[AIM OF THE EXERCISE]
Copy out the material below in full, but not its images.
SUPPLIED DATA start
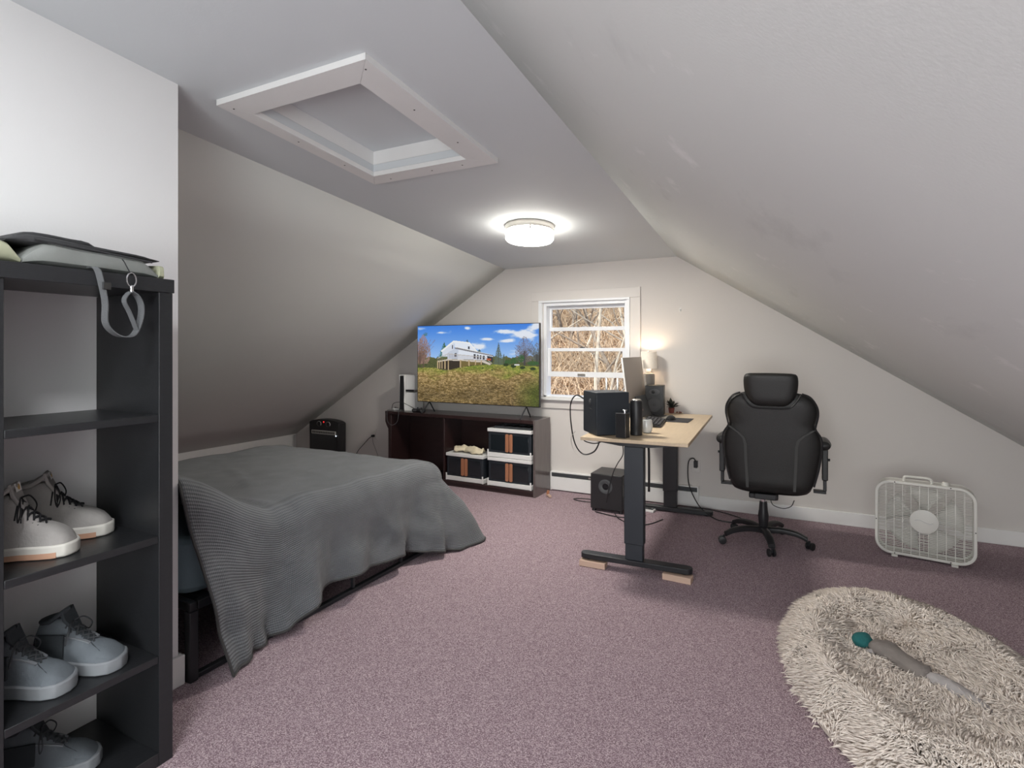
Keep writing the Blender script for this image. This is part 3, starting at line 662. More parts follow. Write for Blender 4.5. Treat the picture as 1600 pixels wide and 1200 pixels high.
MB().box(-.20,.20,-.10,.10,0,.006).box(-.20,.20,-.10,-.094,.006,.022).box(-.20,.20,.094,.10,.006,.022).box(-.20,-.194,-.094,.094,.006,.022).box(.194,.20,-.094,.094,.006,.022).build('tray_body', 'greym', tr_)
for k in range(4): MB().tube([(-.12+.08*k,-.06,.014),(-.08+.08*k,.04,.018)], .007, 8).build('marker', 'black', tr_)

# television
def px_lin(c_): c_ = np.asarray(c_, dtype=np.float64)/255; return np.where(c_ <= .04045, c_/12.92, ((c_+.055)/1.055)**2.4)
tv = thing('television', 'large flat television showing a house on a grassy hill', 'television', (-2.886,4.84,.7345))
TW, TH, TZ = 1.445, .818, .1165
MB().box(-TW/2,TW/2,.0,.035,TZ,TZ+TH).build('bezel', 'black', tv, bevel=.003)
MB().box(-.45,.45,.036,.06,TZ+.08,TZ+.45).build('rear_housing', 'black', tv, bevel=.01)
for sx in (-1,1):
    MB().tube([(sx*.575,.018,TZ+.004),(sx*.575-.0,-.125,.008)], .007, 8).build('stand_foot', 'blackm', tv)
    MB().tube([(sx*.575,.018,TZ+.004),(sx*.575,.11,.008)], .007, 8).build('stand_foot', 'blackm', tv)
GW, GH = 360, 204
U, V = np.meshgrid(np.linspace(0,1,GW+1), np.linspace(0,1,GH+1))   # V=0 top
X_ = 85+1445*U; Y_ = (98-20*U)+V*(902+110*U)
def fbm(u, v, sc, oc=4, seed=0):
    out = np.zeros_like(u); amp = 1; tot = 0; rg = np.random.default_rng(seed)
    for k in range(oc):
        nx_, ny_ = int(sc[0]*2**k)+2, int(sc[1]*2**k)+2; g_ = rg.random((ny_+1, nx_+1))
        fx, fy = u*(nx_-1), v*(ny_-1); i0, j0 = fx.astype(int), fy.astype(int); a, b_ = fx-i0, fy-j0
        a, b_ = a*a*(3-2*a), b_*b_*(3-2*b_); i1, j1 = np.minimum(i0+1,nx_), np.minimum(j0+1,ny_)
        out += amp*((g_[j0,i0]*(1-a)+g_[j0,i1]*a)*(1-b_)+(g_[j1,i0]*(1-a)+g_[j1,i1]*a)*b_); tot += amp; amp *= .6
    return out/tot
img = np.zeros(U.shape+(3,))
def setc(mask, col, al=1.0):
    mk = (mask*al)[..., None] if mask.dtype != bool else mask[..., None]*al
    img[:] = img*(1-mk)+np.asarray(col, dtype=float)*mk
skyt = np.clip((Y_-90)/480, 0, 1)[..., None]
img[:] = np.array((62,128,222))*(1-skyt)+np.array((176,208,244))*skyt
cn = fbm(U, V, (9,12), 5, 3)
def blob(cx_, cy_, rx_, ry_): return np.exp(-(((X_-cx_)/rx_)**2+((Y_-cy_)/ry_)**2))
cm = blob(1170,175,150,38)+blob(1420,220,150,40)+blob(1500,110,90,50)+blob(955,260,75,18)+blob(720,125,55,22)+blob(840,350,80,40)+blob(1190,285,90,22)+blob(130,125,90,25)*.8+blob(380,180,90,12)*.5+blob(1300,420,120,60)*.4
setc(np.clip((cm+(cn-.5)*1.3-.30)*2.6, 0, 1)*.93, (236,238,243))
def poly(pts):
    inside = np.zeros(U.shape, bool); n2 = len(pts)
    for i in range(n2):
        (xa, ya), (xb, yb) = pts[i], pts[(i+1) % n2]
        if ya == yb: continue
        cnd = ((ya > Y_) != (yb > Y_)) & (X_ < (xb-xa)*(Y_-ya)/(yb-ya)+xa); inside ^= cnd
    return inside
fine = rng.random(U.shape); fn = fbm(U, V, (60,40), 3, 9)
# tree line
setc((Y_ > 480+30*(fbm(U, V*0, (30,2), 4, 5)-.5)*2) & (Y_ < 660), (96,98,62))
setc(((Y_ > 500) & (Y_ < 620)) & (fine > .6), (60,70,44))
def bare(cx_, y0_, y1_, w_, col, seed, fill=.5):
    rg = np.random.default_rng(seed); hgt = (y1_-Y_)/(y1_-y0_); wid = w_*np.clip(np.sin(np.clip(hgt,0,1)**.8*PI*.93+.08), 0, 1)
    mk = (np.abs(X_-cx_) < wid) & (hgt > .12) & (hgt < 1) & (rg.random(U.shape) < fill*(.5+fn)); setc(mk, col)
    for k in range(16):
        a = (k/15-.5)*1.25; L_ = (y1_-y0_)*rg.uniform(.6,.95); xx = cx_+(y1_-Y_)*math.tan(a)*np.clip(hgt*1.1,0,1)
        setc((np.abs(X_-xx) < 2.6) & (y1_-Y_ > 0) & (y1_-Y_ < L_*math.cos(a)), tuple(c*.8 for c in col))
    setc((np.abs(X_-cx_) < w_*.05+2) & (hgt > 0) & (hgt < .5), tuple(c*.6 for c in col))
bare(160,200,600,95,(158,128,116),1,.62); bare(115,240,600,60,(140,112,100),2,.6); setc((blob(190,195,32,26) > .5) & (fine > .35), (74,112,58))
bare(1375,235,590,105,(122,112,120),4,.42); bare(1510,300,590,50,(106,110,108),6,.5)
for cx_, y0_, y1_, w_, col in ((430,290,480,70,(58,106,54)),(1085,300,590,62,(92,106,92)),(1145,440,590,34,(86,104,84)),(715,265,300,22,(70,90,60)),(860,380,420,26,(70,90,70))):
    hh = (Y_-y0_)/(y1_-y0_); setc((np.abs(X_-cx_) < w_*hh*(.75+.5*fine)) & (hh > 0) & (hh < 1) & (fine > .22), col)
    setc((np.abs(X_-cx_) < 3) & (hh > 0) & (hh < 1.05), (66,60,52))
for cx_, cy_, rx_, ry_ in ((1200,545,50,32),(1270,525,42,38),(1470,560,70,28),(1340,500,40,50)): setc((blob(cx_,cy_,rx_,ry_) > .42) & (fine > .2), (52,92,52))
# hill
hill = np.interp(X_.ravel(), [85,300,440,520,640,780,900,1040,1200,1530], [600,600,640,625,598,580,575,570,580,600]).reshape(X_.shape)
gm_ = Y_ > hill; gz = fbm(U, V, (60,90), 5, 11); gg = fbm(U, V, (6,8), 3, 12)
dep = np.clip((Y_-600)/420, 0, 1)
gr = np.stack([150+70*(gz-.5)*2, 160+50*(gz-.5)*2, 70+40*(gz-.5)*2], -1); brn = np.stack([176+110*(gz-.5)*2, 148+100*(gz-.5)*2, 96+90*(gz-.5)*2], -1)
mixm = np.clip(dep*2.6+(gg-.5)*1.8, 0, 1)[..., None]; green_r = np.clip((U-.8)*5*np.clip((Y_-700)/200,0,1), 0, .8)[..., None]
gcol = gr*(1-mixm)+brn*mixm; gcol = gcol*(1-green_r)+np.array((104,124,44))*green_r; gcol *= (.66+.66*fine[..., None]*(.6+dep[..., None]*.5)); gcol *= (1-.36*np.clip(dep*1.6-.25, 0, 1)*(.5+.9*gg))[..., None]
img[gm_] = gcol[gm_]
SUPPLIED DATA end
[OUTPUT FOR THIS TASK]
Keep writing the Blender script for this image. This is part 3, starting at line 662. More parts follow. Write for Blender 4.5. Treat the picture as 1600 pixels wide and 1200 pixels high.
MB().box(-.20,.20,-.10,.10,0,.006).box(-.20,.20,-.10,-.094,.006,.022).box(-.20,.20,.094,.10,.006,.022).box(-.20,-.194,-.094,.094,.006,.022).box(.194,.20,-.094,.094,.006,.022).build('tray_body', 'greym', tr_)
for k in range(4): MB().tube([(-.12+.08*k,-.06,.014),(-.08+.08*k,.04,.018)], .007, 8).build('marker', 'black', tr_)

# television
def px_lin(c_): c_ = np.asarray(c_, dtype=np.float64)/255; return np.where(c_ <= .04045, c_/12.92, ((c_+.055)/1.055)**2.4)
tv = thing('television', 'large flat television showing a house on a grassy hill', 'television', (-2.886,4.84,.7345))
TW, TH, TZ = 1.445, .818, .1165
MB().box(-TW/2,TW/2,.0,.035,TZ,TZ+TH).build('bezel', 'black', tv, bevel=.003)
MB().box(-.45,.45,.036,.06,TZ+.08,TZ+.45).build('rear_housing', 'black', tv, bevel=.01)
for sx in (-1,1):
    MB().tube([(sx*.575,.018,TZ+.004),(sx*.575-.0,-.125,.008)], .007, 8).build('stand_foot', 'blackm', tv)
    MB().tube([(sx*.575,.018,TZ+.004),(sx*.575,.11,.008)], .007, 8).build('stand_foot', 'blackm', tv)
GW, GH = 360, 204
U, V = np.meshgrid(np.linspace(0,1,GW+1), np.linspace(0,1,GH+1))   # V=0 top
X_ = 85+1445*U; Y_ = (98-20*U)+V*(902+110*U)
def fbm(u, v, sc, oc=4, seed=0):
    out = np.zeros_like(u); amp = 1; tot = 0; rg = np.random.default_rng(seed)
    for k in range(oc):
        nx_, ny_ = int(sc[0]*2**k)+2, int(sc[1]*2**k)+2; g_ = rg.random((ny_+1, nx_+1))
        fx, fy = u*(nx_-1), v*(ny_-1); i0, j0 = fx.astype(int), fy.astype(int); a, b_ = fx-i0, fy-j0
        a, b_ = a*a*(3-2*a), b_*b_*(3-2*b_); i1, j1 = np.minimum(i0+1,nx_), np.minimum(j0+1,ny_)
        out += amp*((g_[j0,i0]*(1-a)+g_[j0,i1]*a)*(1-b_)+(g_[j1,i0]*(1-a)+g_[j1,i1]*a)*b_); tot += amp; amp *= .6
    return out/tot
img = np.zeros(U.shape+(3,))
def setc(mask, col, al=1.0):
    mk = (mask*al)[..., None] if mask.dtype != bool else mask[..., None]*al
    img[:] = img*(1-mk)+np.asarray(col, dtype=float)*mk
skyt = np.clip((Y_-90)/480, 0, 1)[..., None]
img[:] = np.array((62,128,222))*(1-skyt)+np.array((176,208,244))*skyt
cn = fbm(U, V, (9,12), 5, 3)
def blob(cx_, cy_, rx_, ry_): return np.exp(-(((X_-cx_)/rx_)**2+((Y_-cy_)/ry_)**2))
cm = blob(1170,175,150,38)+blob(1420,220,150,40)+blob(1500,110,90,50)+blob(955,260,75,18)+blob(720,125,55,22)+blob(840,350,80,40)+blob(1190,285,90,22)+blob(130,125,90,25)*.8+blob(380,180,90,12)*.5+blob(1300,420,120,60)*.4
setc(np.clip((cm+(cn-.5)*1.3-.30)*2.6, 0, 1)*.93, (236,238,243))
def poly(pts):
    inside = np.zeros(U.shape, bool); n2 = len(pts)
    for i in range(n2):
        (xa, ya), (xb, yb) = pts[i], pts[(i+1) % n2]
        if ya == yb: continue
        cnd = ((ya > Y_) != (yb > Y_)) & (X_ < (xb-xa)*(Y_-ya)/(yb-ya)+xa); inside ^= cnd
    return inside
fine = rng.random(U.shape); fn = fbm(U, V, (60,40), 3, 9)
# tree line
setc((Y_ > 480+30*(fbm(U, V*0, (30,2), 4, 5)-.5)*2) & (Y_ < 660), (96,98,62))
setc(((Y_ > 500) & (Y_ < 620)) & (fine > .6), (60,70,44))
def bare(cx_, y0_, y1_, w_, col, seed, fill=.5):
    rg = np.random.default_rng(seed); hgt = (y1_-Y_)/(y1_-y0_); wid = w_*np.clip(np.sin(np.clip(hgt,0,1)**.8*PI*.93+.08), 0, 1)
    mk = (np.abs(X_-cx_) < wid) & (hgt > .12) & (hgt < 1) & (rg.random(U.shape) < fill*(.5+fn)); setc(mk, col)
    for k in range(16):
        a = (k/15-.5)*1.25; L_ = (y1_-y0_)*rg.uniform(.6,.95); xx = cx_+(y1_-Y_)*math.tan(a)*np.clip(hgt*1.1,0,1)
        setc((np.abs(X_-xx) < 2.6) & (y1_-Y_ > 0) & (y1_-Y_ < L_*math.cos(a)), tuple(c*.8 for c in col))
    setc((np.abs(X_-cx_) < w_*.05+2) & (hgt > 0) & (hgt < .5), tuple(c*.6 for c in col))
bare(160,200,600,95,(158,128,116),1,.62); bare(115,240,600,60,(140,112,100),2,.6); setc((blob(190,195,32,26) > .5) & (fine > .35), (74,112,58))
bare(1375,235,590,105,(122,112,120),4,.42); bare(1510,300,590,50,(106,110,108),6,.5)
for cx_, y0_, y1_, w_, col in ((430,290,480,70,(58,106,54)),(1085,300,590,62,(92,106,92)),(1145,440,590,34,(86,104,84)),(715,265,300,22,(70,90,60)),(860,380,420,26,(70,90,70))):
    hh = (Y_-y0_)/(y1_-y0_); setc((np.abs(X_-cx_) < w_*hh*(.75+.5*fine)) & (hh > 0) & (hh < 1) & (fine > .22), col)
    setc((np.abs(X_-cx_) < 3) & (hh > 0) & (hh < 1.05), (66,60,52))
for cx_, cy_, rx_, ry_ in ((1200,545,50,32),(1270,525,42,38),(1470,560,70,28),(1340,500,40,50)): setc((blob(cx_,cy_,rx_,ry_) > .42) & (fine > .2), (52,92,52))
# hill
hill = np.interp(X_.ravel(), [85,300,440,520,640,780,900,1040,1200,1530], [600,600,640,625,598,580,575,570,580,600]).reshape(X_.shape)
gm_ = Y_ > hill; gz = fbm(U, V, (60,90), 5, 11); gg = fbm(U, V, (6,8), 3, 12)
dep = np.clip((Y_-600)/420, 0, 1)
gr = np.stack([150+70*(gz-.5)*2, 160+50*(gz-.5)*2, 70+40*(gz-.5)*2], -1); brn = np.stack([176+110*(gz-.5)*2, 148+100*(gz-.5)*2, 96+90*(gz-.5)*2], -1)
mixm = np.clip(dep*2.6+(gg-.5)*1.8, 0, 1)[..., None]; green_r = np.clip((U-.8)*5*np.clip((Y_-700)/200,0,1), 0, .8)[..., None]
gcol = gr*(1-mixm)+brn*mixm; gcol = gcol*(1-green_r)+np.array((104,124,44))*green_r; gcol *= (.66+.66*fine[..., None]*(.6+dep[..., None]*.5)); gcol *= (1-.36*np.clip(dep*1.6-.25, 0, 1)*(.5+.9*gg))[..., None]
img[gm_] = gcol[gm_]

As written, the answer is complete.